Opção militar para conter Assad deixa de ser tabu e vira consenso entre os que escaparam do regime via fronteira turca

País vizinho já recebeu 12 mil exilados sírios; governo oferece tendas com rede de internet, TV e aquecimento

MARCELO NINIO
ENVIADO ESPECIAL A ANTAKYA (TURQUIA)

Distantes das altas rodas diplomáticas, descrentes da ajuda internacional e desesesperados diante dos massacres cometidos pelo regime, refugiados se organizam como podem, com uma única convicção: só uma intervenção militar estrangeira porá fim à violência na Síria.

Na fronteira com a Turquia, 12 mil sírios que fugiram da repressão vivem num compasso de espera angustiante, com pouca ou nenhuma notícia dos familiares que deixaram para trás.

Se há poucos meses falar em intervenção militar era quase tabu, hoje a opção é unanimidade. Numa região em que recentes ações estrangeiras, no Iraque e no Afeganistão, deixaram cicatrizes profundas na consciência coletiva, é uma virada e tanto.

A maioria dos refugiados vê com desconfiança as manobras do CNS (Conselho Nacional Sírio), grupo de exilados que tornou-se o principal interlocutor da oposição.

"O CNS só representa a ele próprio", diz o professor de engenharia Marwan Khatib, espécie de guru intelectual dos refugiados.

De maneira improvisada e com poucos recursos, eles se unem para dar ajuda humanitária, logística e militar aos que estão na linha de frente do levante contra o ditador Bashar Assad.

Um dos líderes informais dessa articulação em Antakya, cidade turca a 40 km da fronteira, é Mohamad Fezo, 33. A barba e os cabelos negros escorridos lhe dão aparência de versão abatida e mais magra de Che Guevara.

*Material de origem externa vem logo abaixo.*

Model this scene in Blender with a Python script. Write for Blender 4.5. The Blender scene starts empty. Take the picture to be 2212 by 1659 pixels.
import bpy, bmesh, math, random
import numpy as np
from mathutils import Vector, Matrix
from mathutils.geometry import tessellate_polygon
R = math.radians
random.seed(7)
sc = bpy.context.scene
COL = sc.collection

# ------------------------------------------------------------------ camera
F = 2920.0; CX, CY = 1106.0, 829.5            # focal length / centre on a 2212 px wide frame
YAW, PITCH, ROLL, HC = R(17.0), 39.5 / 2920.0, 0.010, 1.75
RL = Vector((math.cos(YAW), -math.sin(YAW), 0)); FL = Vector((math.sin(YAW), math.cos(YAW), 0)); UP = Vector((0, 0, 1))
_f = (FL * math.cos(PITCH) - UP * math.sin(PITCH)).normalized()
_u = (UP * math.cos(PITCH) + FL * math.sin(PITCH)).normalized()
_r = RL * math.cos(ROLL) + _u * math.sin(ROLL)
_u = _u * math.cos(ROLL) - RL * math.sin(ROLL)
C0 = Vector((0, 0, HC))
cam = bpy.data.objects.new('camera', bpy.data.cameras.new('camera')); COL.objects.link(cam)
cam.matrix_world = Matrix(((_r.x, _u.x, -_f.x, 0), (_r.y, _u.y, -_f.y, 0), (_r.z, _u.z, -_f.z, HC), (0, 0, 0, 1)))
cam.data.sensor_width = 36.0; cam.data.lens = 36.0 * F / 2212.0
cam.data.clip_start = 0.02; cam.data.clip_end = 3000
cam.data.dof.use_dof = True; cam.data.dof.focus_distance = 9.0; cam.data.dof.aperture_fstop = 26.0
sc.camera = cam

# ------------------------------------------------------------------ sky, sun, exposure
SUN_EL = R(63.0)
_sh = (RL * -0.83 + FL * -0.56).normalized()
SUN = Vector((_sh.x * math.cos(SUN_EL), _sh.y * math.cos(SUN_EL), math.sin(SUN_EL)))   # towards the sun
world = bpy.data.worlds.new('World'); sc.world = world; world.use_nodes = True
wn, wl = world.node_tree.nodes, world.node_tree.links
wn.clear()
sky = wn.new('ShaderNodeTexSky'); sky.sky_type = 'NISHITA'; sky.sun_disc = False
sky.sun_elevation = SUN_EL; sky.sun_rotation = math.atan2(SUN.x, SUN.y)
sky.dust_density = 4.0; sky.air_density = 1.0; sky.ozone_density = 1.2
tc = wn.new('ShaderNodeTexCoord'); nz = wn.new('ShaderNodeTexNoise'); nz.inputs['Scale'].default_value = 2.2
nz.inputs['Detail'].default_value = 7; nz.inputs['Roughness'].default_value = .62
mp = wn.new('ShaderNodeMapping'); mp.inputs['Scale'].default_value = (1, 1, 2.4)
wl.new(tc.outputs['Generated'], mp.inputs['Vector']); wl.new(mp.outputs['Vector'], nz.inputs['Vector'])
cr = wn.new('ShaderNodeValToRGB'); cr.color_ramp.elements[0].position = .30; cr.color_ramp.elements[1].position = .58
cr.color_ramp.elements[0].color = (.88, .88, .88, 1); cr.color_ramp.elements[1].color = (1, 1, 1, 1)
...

Fumando sem parar, Fezo encolhe-se de frio no apartamento sem calefação alugado pelos ativistas com dinheiro do próprio bolso, que serve de escritório para a recém-fundada Alta Comissão Síria de Assistência.

"Não dá mais para termos pudores. A única solução para parar a máquina assassina de Assad é uma ação estrangeira", diz Fezo, completando com uma frase que parece inimaginável para um árabe. "Não importa quem a faça, pode ser até Israel."

Enquanto fala, é interrompido a todo momento por telefonemas e um entra e sai constante no pequeno apartamento quase sem mobília.

Fezo comanda uma rede de ativistas que cuida de feridos, dá abrigo e comida aos recém-chegados e, sim, ajuda desertores do ELS (Exército Livre da Síria) a infiltrar clandestinamente armas, telefones via satélite e câmeras pela fronteira. Oficialmente, o governo turco não aprova o contrabando de armamento, mas na prática faz vista grossa.

ARMAMENTO

Uma das principais bases do ELS, numa área equivalente a três campos de futebol quase na fronteira, tem a proteção do Exército turco.

"Temos homens, temos dinheiro, só não temos armas", afirma Mohamad Ghazal, 33, um dos principais articuladores do Exército Livre da Síria. "Se o mundo nos armar, derrubamos Assad em um mês." O dinheiro, diz, vem de doações de sírios no exílio.

A poucos quilômetros estão seis campos de refugiados, que abrigam pouco mais de 10 mil pessoas (outras 2.000 estão na cidade de Antakya). Bancadas pelo governo turco, as condições são bem razoáveis, com aquecimento nas tendas, televisão por satélite e internet.

Em cada tenda, repetem-se os relatos de brutalidade do regime. Omar Radwan, 24, foi preso duas vezes. Solto, voltou a participar de protestos e acabou sendo baleado na perna e no braço. Agora, mal consegue andar.

Ficou dez dias escondido nas montanhas até cruzar a fronteira. "Deixei minha mulher e nosso filho de sete meses porque não tinha como trazê-los", diz o agricultor.